Meskipun UU MD3 mensyaratkan partisipasi publik, dalam praktiknya, seringkali partisipasi ini terasa sebagai formalitas. Mekanisme dengar pendapat seringkali terbatas pada kelompok tertentu, dan masukan dari masyarakat sipil tidak selalu terakomodasi secara substansif.
Jalan Menuju Optimalisasi: Harapan dan Rekomendasi
Melihat tantangan di atas, mencapai kinerja DPR yang optimal bukanlah utopia, melainkan sebuah perjalanan panjang yang membutuhkan komitmen dari berbagai pihak.
- Perbaikan Proses Legislasi: Perlu adanya perencanaan legislasi yang lebih matang, kajian akademis yang mendalam dan independen, serta mekanisme pembahasan yang transparan dan partisipatif sejak awal. Prioritas RUU harus benar-benar berdasarkan kebutuhan publik, bukan kepentingan sesaat.

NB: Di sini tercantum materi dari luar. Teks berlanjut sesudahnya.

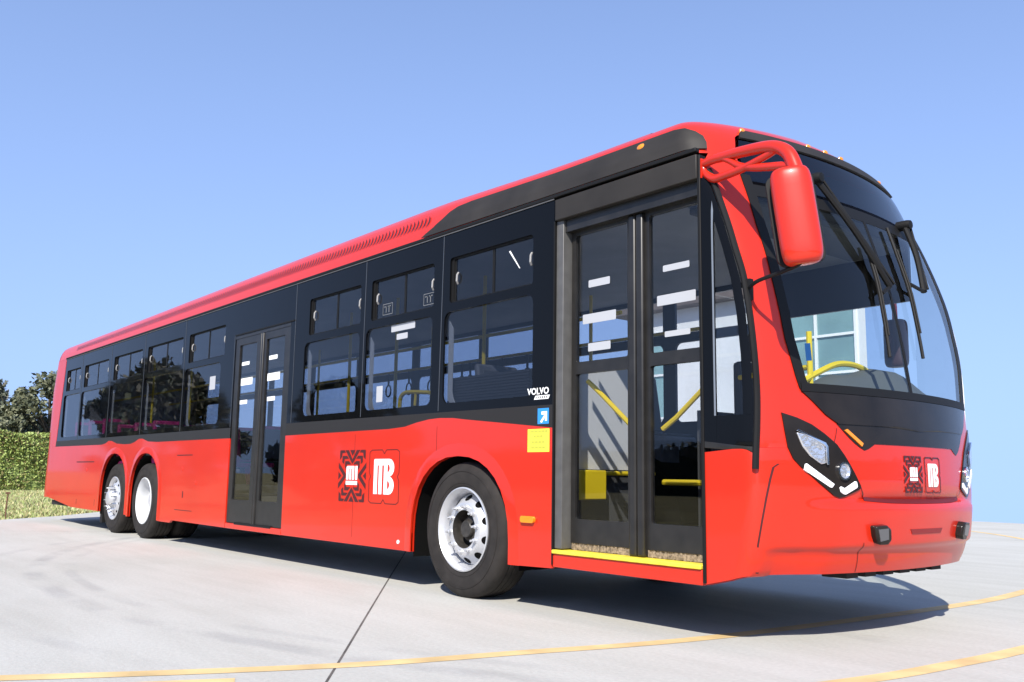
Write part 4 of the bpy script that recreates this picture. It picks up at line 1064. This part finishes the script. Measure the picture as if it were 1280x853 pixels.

- Penguatan Transparansi dan Akuntabilitas: Membuka seluas-luasnya akses informasi tentang seluruh proses kerja DPR, termasuk rapat-rapat komisi dan panja, data kehadiran, serta laporan penggunaan anggaran. Teknologi digital dapat dimanfaatkan untuk mempublikasikan setiap tahapan secara real-time.
- Peningkatan Partisipasi Publik yang Substantif: Mendorong lebih banyak forum diskusi, menerima masukan dari berbagai elemen masyarakat secara sistematis, dan memastikan masukan tersebut dipertimbangkan dalam setiap pengambilan keputusan.
- Penegakan Etika dan Integritas: DPR harus memiliki mekanisme penegakan kode etik yang kuat dan tidak pandang bulu. Komisi Pemberantasan Korupsi (KPK) juga perlu didukung penuh dalam menindak praktik korupsi di parlemen.
- Pendidikan Politik untuk Pemilih: Masyarakat juga memiliki peran. Memilih wakil rakyat yang berintegritas dan kompeten adalah langkah awal. Setelah itu, terus mengawasi dan menyuarakan aspirasi adalah bentuk partisipasi aktif.
Kesimpulan: Tanggung Jawab Kolektif untuk Demokrasi yang Lebih Baik
Pertanyaan apakah tugas DPR sudah terlaksana optimal adalah pertanyaan yang kompleks, dengan jawaban yang nuansanya abu-abu. Ada kemajuan, namun tantangannya juga nyata dan mendalam. DPR, sebagai lembaga perwakilan, adalah cerminan dari masyarakat yang memilihnya. Optimalisasi kinerja DPR bukan hanya tanggung jawab para anggota dewan semata, melainkan juga tanggung jawab kolektif seluruh elemen bangsa.
Dengan terus mendorong perbaikan sistemik, meningkatkan partisipasi publik yang cerdas dan kritis, serta menuntut akuntabilitas dari para wakil rakyat, kita dapat secara bertahap membawa DPR menuju kinerja yang benar-benar optimal. Ini adalah investasi jangka panjang kita untuk masa depan demokrasi Indonesia yang lebih kuat, lebih responsif, dan lebih berpihak pada kepentingan seluruh rakyat. Mari terus mengawal dan menjadi bagian dari solusi.